Densho Digital Archive
Manzanar National Historic Site Collection
Title: Dorothy Ikkanda Interview
Narrator: Dorothy Ikkanda
Interviewer: Richard Potashin
Location: Los Angeles, California
Date: July 18, 2008
Densho ID: denshovh-idorothy-01-0013

<Begin Segment 13>

RP: Do you remember the day when you actually left camp to go to Reno?

DI: Yeah, we went on the escort bus.

RP: Is it a bus or a vehicle?

DI: Vehicle.

RP: Yeah, it was a large...

DI: Yeah. And then they took us -- oh, no. We had a friend bring up his dad's car, truck, his dad's gardening... his dad was a gardener and had his gardening truck in the garage at 1944 Colby. He drove it up to camp. He drove it up to camp, and he brought it right up to our barrack, and we loaded everything on, and then went to the entrance and showed the papers that we had an okay to leave, and they escorted us to the border and says, "You know the rest of the way." So we just took off and went to Reno.

RP: And this was a friend that drove the truck up?

DI: I can't remember. No, no, who brought it up to us. Johnny Sprague? Who was it? [Addressing husband] I can't hear you.

RP: Postmaster.

DI: Oh, that's right. He became friends with someone who worked at the post office at Manzanar.

RP: Oh. And they went down and...

DI: They came over to Colby.

RP: Colby and picked up the truck and brought it over there.

DI: Drove it up, yeah. So we left a few days after Thanksgiving of...

RP: '42.

DI: '42? Yeah, '42.

RP: Wow, so you were fortunate you had a truck to load up with items and things. Had you acquired additional things while, the time you were there?

DI: Oh, I'm sure we did. Because we had that great old Sears catalog. [Laughs]

RP: Sears catalog? Yeah. People ordered everything out of those catalogs.

DI: Oh, yeah, I'm sure they did a big business.

RP: Do you remember, anything else about Block 16, any gardens or other features of the block?

DI: Oh, yeah, lot of, Japanese people, they just can't sit, they've got to start planting flowers, and then eventually they started planting vegetables. Then I think at one point they had like a community garden where they had more space somewhere, yeah.
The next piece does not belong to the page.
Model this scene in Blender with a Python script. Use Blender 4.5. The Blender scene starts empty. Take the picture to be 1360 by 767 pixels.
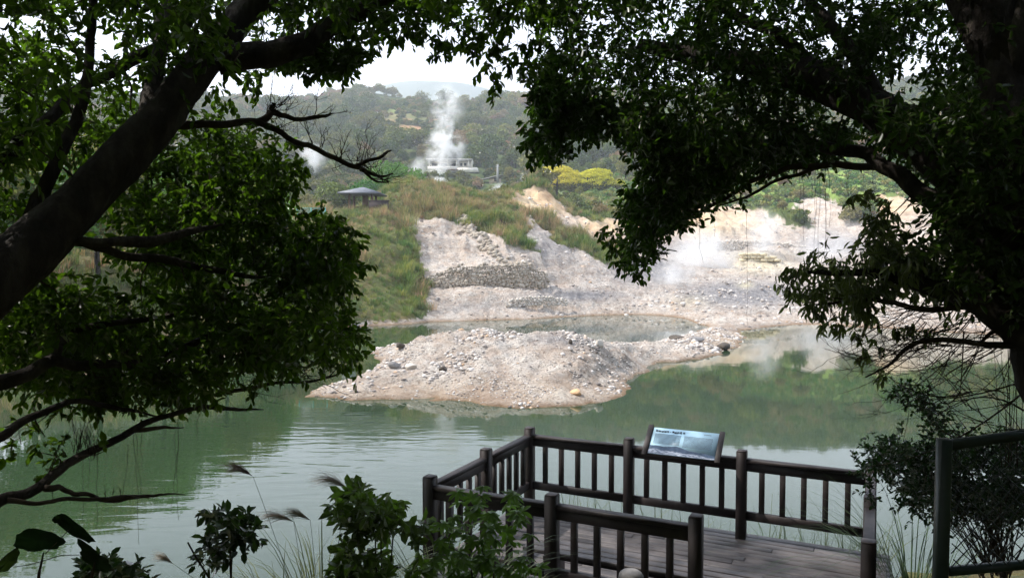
import bpy, math, random
import numpy as np
from mathutils import Vector, Matrix
R = math.radians
random.seed(7)
rng = np.random.default_rng(7)
SC = bpy.context.scene
COL = SC.collection
CAMZ, F, HY, CX, CY = 4.6, 1000.0, 343.0, 680.0, 383.5
TH = math.atan((CY - HY) / F)

# ---------------------------------------------------------------- geometry helpers
def P(px, py, Y):
    """surveyed point: photo bearing (px,py) at forward distance Y metres -> world position"""
    u, v = (px - CX) / F, (CY - py) / F
    dy = math.cos(TH) + v * math.sin(TH)
    dz = -math.sin(TH) + v * math.cos(TH)
    return Vector((u / dy * Y, Y, CAMZ + dz / dy * Y))

def proj(x, y, z):
    c = y * math.cos(TH) - (z - CAMZ) * math.sin(TH)
    v = (y * math.sin(TH) + (z - CAMZ) * math.cos(TH)) / c
    return CX + F * x / c, CY - F * v

TAB = np.random.default_rng(3).random((256, 256)).astype(np.float32)
def vn(x, y, s=0):
    x = np.asarray(x, float) + s * 17.3; y = np.asarray(y, float) + s * 9.7
    xi, yi = np.floor(x).astype(int), np.floor(y).astype(int)
    fx, fy = x - xi, y - yi
    fx = fx * fx * (3 - 2 * fx); fy = fy * fy * (3 - 2 * fy)
    a = TAB[xi & 255, yi & 255]; b = TAB[(xi + 1) & 255, yi & 255]
    c = TAB[xi & 255, (yi + 1) & 255]; d = TAB[(xi + 1) & 255, (yi + 1) & 255]
    return (a * (1 - fx) + b * fx) * (1 - fy) + (c * (1 - fx) + d * fx) * fy
def fbm(x, y, o=4, s=0):
    t = 0; a = .5; n = 0
    for k in range(o):
        t = t + a * vn(x * 2 ** k, y * 2 ** k, s + k); n += a; a *= .5
    return t / n
def inpoly(px, py, poly):
    px = np.asarray(px, float); py = np.asarray(py, float)
    r = np.zeros(px.shape, bool); n = len(poly)
    for i in range(n):
        x1, y1 = poly[i]; x2, y2 = poly[(i + 1) % n]
        if y1 == y2: continue
        c = ((y1 > py) != (y2 > py)) & (px < (x2 - x1) * (py - y1) / (y2 - y1) + x1)
        r ^= c
    return r
def polydist(px, py, poly):
    """signed distance to a polygon outline, positive inside"""
    d = np.full(np.shape(px), 1e9); n = len(poly)
    for i in range(n):
        x1, y1 = poly[i]; x2, y2 = poly[(i + 1) % n]
        L = (x2 - x1) ** 2 + (y2 - y1) ** 2 + 1e-9
        t = np.clip(((px - x1) * (x2 - x1) + (py - y1) * (y2 - y1)) / L, 0, 1)
        d = np.minimum(d, np.hypot(px - x1 - t * (x2 - x1), py - y1 - t * (y2 - y1)))
    return np.where(inpoly(px, py, poly), d, -d)
def sm(a, b, x):
    t = np.clip((x - a) / (b - a), 0, 1); return t * t * (3 - 2 * t)

class MB:
    def __init__(s): s.v = []; s.f = []; s.n = 0; s.attr = []
    def add(s, v, f, at=None):
        v = np.asarray(v, np.float32).reshape(-1, 3)
        f = [np.asarray(q, np.int64) + s.n for q in f]
        s.v.append(v); s.f += f; s.n += len(v)
        s.attr.append(np.full(len(v), 0.5, np.float32) if at is None else np.asarray(at, np.float32))
        return s
    def box(s, c, size, rot=None, taper=0, bev=0.0):
        x, y, z = [q / 2 for q in size]
        if bev > 0:
            b = min(bev, x * .9, y * .9, z * .9)
            vs = []
            for sz in (-1, 1):
                for lvl in (0, 1):
                    zz = sz * (z if lvl else z - b)
                    ins = b if lvl else 0
                    for (ax, ay) in ((-1, -1), (1, -1), (1, 1), (-1, 1)):
                        vs.append((ax * (x - ins), ay * (y - ins), zz))
            # order: bottom side(0-3), bottom cap(4-7), top side (8-11), top cap(12-15)
            f = [[4, 7, 6, 5], [12, 13, 14, 15]]
            for i in range(4):
                j = (i + 1) % 4
                f += [[i, j, 8 + j, 8 + i], [4 + i, 4 + j, j, i], [8 + i, 8 + j, 12 + j, 12 + i]]
            v = np.array(vs)
        else:
            v = np.array([(-x, -y, -z), (x, -y, -z), (x, y, -z), (-x, y, -z), (-x, -y, z), (x, -y, z), (x, y, z), (-x, y, z)])
            v[4:, :2] *= (1 - taper)
            f = [[0, 3, 2, 1], [4, 5, 6, 7], [0, 1, 5, 4], [1, 2, 6, 5], [2, 3, 7, 6], [3, 0, 4, 7]]
        if rot is not None:
            m = np.array(rot.to_3x3() if hasattr(rot, 'to_3x3') else Matrix.Rotation(rot, 3, 'Z'))
            v = v @ m.T
        return s.add(v + np.array(c), f)
    def bar(s, a, b, w, h, roll=None, bev=0.0):
        a, b = Vector(a), Vector(b); d = b - a
        y = d.normalized(); up = Vector((0, 0, 1))
        if abs(y.z) > .95: up = Vector((0, 1, 0)) if roll is None else Vector(roll)
        x = y.cross(up).normalized(); z = x.cross(y)
        m = Matrix((x, y, z)).transposed()
        return s.box((a + b) / 2, (w, d.length, h), m.to_4x4(), bev=bev)
    def tube(s, pts, rad, n=6, cap=True, at=None):
        pts = np.asarray(pts, float); rad = np.asarray(rad, float)
        if rad.ndim == 0: rad = np.full(len(pts), float(rad))
        t = np.gradient(pts, axis=0); t /= (np.linalg.norm(t, axis=1)[:, None] + 1e-9)
        ref = np.array([0.31, 0.12, 0.94]) if abs(t[0][2]) < .85 else np.array([.95, .2, .1])
        u = np.cross(t, ref); u /= np.linalg.norm(u, axis=1)[:, None] + 1e-9
        w = np.cross(t, u)
        a = np.arange(n) * 2 * np.pi / n
        ring = u[:, None, :] * np.cos(a)[None, :, None] + w[:, None, :] * np.sin(a)[None, :, None]
        v = pts[:, None, :] + ring * rad[:, None, None]
        m = len(pts); f = []
        for i in range(m - 1):
            for j in range(n):
                k = (j + 1) % n
                f.append([i * n + j, i * n + k, (i + 1) * n + k, (i + 1) * n + j])
        if cap: f += [list(range(n))[::-1], [(m - 1) * n + j for j in range(n)]]
        return s.add(v.reshape(-1, 3), f, at)
    def tubes(s, A, B, ra, rb, n=3):
        """many straight tapered sticks at once"""
        A = np.asarray(A, float); B = np.asarray(B, float); N = len(A)
        if not N: return s
        t = B - A; t /= np.linalg.norm(t, axis=1)[:, None] + 1e-9
        u = np.cross(t, [0.31, 0.12, 0.94]); u /= np.linalg.norm(u, axis=1)[:, None] + 1e-9
        w = np.cross(t, u); a = np.arange(n) * 2 * np.pi / n
        ring = u[:, None, :] * np.cos(a)[None, :, None] + w[:, None, :] * np.sin(a)[None, :, None]
        ra = np.broadcast_to(ra, N); rb = np.broadcast_to(rb, N)
        v = np.concatenate([A[:, None] + ring * ra[:, None, None], B[:, None] + ring * rb[:, None, None]], 1)
        base = (np.arange(N) * 2 * n)[:, None]
        for j in range(n):
            k = (j + 1) % n
            s.f.append(('Q', base + np.array([[j, k, n + k, n + j]]) + s.n))
        s.v.append(v.reshape(-1, 3).astype(np.float32)); s.n += N * 2 * n
        s.attr.append(np.full(N * 2 * n, .5, np.float32)); return s
    def quads(s, v, f, at):
        s.v.append(np.asarray(v, np.float32)); s.f.append(('Q', np.asarray(f) + s.n)); s.n += len(v)
        s.attr.append(np.asarray(at, np.float32)); return s
    def mesh(s, name, mat, smooth=False, attrname='rnd'):
        me = bpy.data.meshes.new(name)
        v = np.concatenate(s.v)
        loops = []; tot = []
        for q in s.f:
            if isinstance(q, tuple): loops.append(q[1].ravel()); tot.append(np.full(len(q[1]), q[1].shape[1]))
            else: loops.append(q.ravel()); tot.append(np.array([len(q)]))
        loops = np.concatenate(loops).astype(np.int32); tot = np.concatenate(tot).astype(np.int32)
        st = np.concatenate([[0], np.cumsum(tot)[:-1]]).astype(np.int32)
        me.vertices.add(len(v)); me.vertices.foreach_set('co', v.ravel())
        me.loops.add(len(loops)); me.loops.foreach_set('vertex_index', loops)
        me.polygons.add(len(tot)); me.polygons.foreach_set('loop_start', st)
        try: me.polygons.foreach_set('loop_total', tot)
        except Exception: pass
        a = me.attributes.new(attrname, 'FLOAT', 'POINT'); a.data.foreach_set('value', np.concatenate(s.attr))
        me.update(calc_edges=True); me.validate()
        if smooth: me.polygons.foreach_set('use_smooth', np.ones(len(me.polygons), bool))
        for m in (mat if isinstance(mat, (list, tuple)) else [mat]): me.materials.append(m)
        return me
    def build(s, name, mat, parent=None, smooth=False, link=True):
        o = bpy.data.objects.new(name, s.mesh(name, mat, smooth))
        if link: COL.objects.link(o)
        if parent: o.parent = parent; o.matrix_parent_inverse = parent.matrix_world.inverted() if False else Matrix.Translation(-parent.location) if parent.rotation_euler.z == 0 else (Matrix.Translation(parent.location) @ Matrix.Rotation(parent.rotation_euler.z, 4, 'Z')).inverted()
        return o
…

Maybe in between the barracks or maybe beyond, I'm not really sure. And he worked on the reservoir crew. I didn't work. I stayed home and sold his little airplane kits to the kids. [Laughs]

RP: Airplane kits. [Laughs] How much would you charge for those?

DI: I don't know. I can't remember.

RP: A quarter? You didn't make any money?

DI: I don't think it was mainly to make money. It was just to keep the kids happy and busy, yeah. Give 'em something to do. And then they'd go, after they'd build it, they'd go out in the open fields there, 'cause some had engines on them.

RP: Oh, gas engines.

DI: Yeah. Didn't you have some that were like that? Oh, you didn't have those there. Oh, just the one.

RP: The one that he has the picture of.

DI: Oh, the wind up. Oh, rubber band, you mean? Oh, my goodness.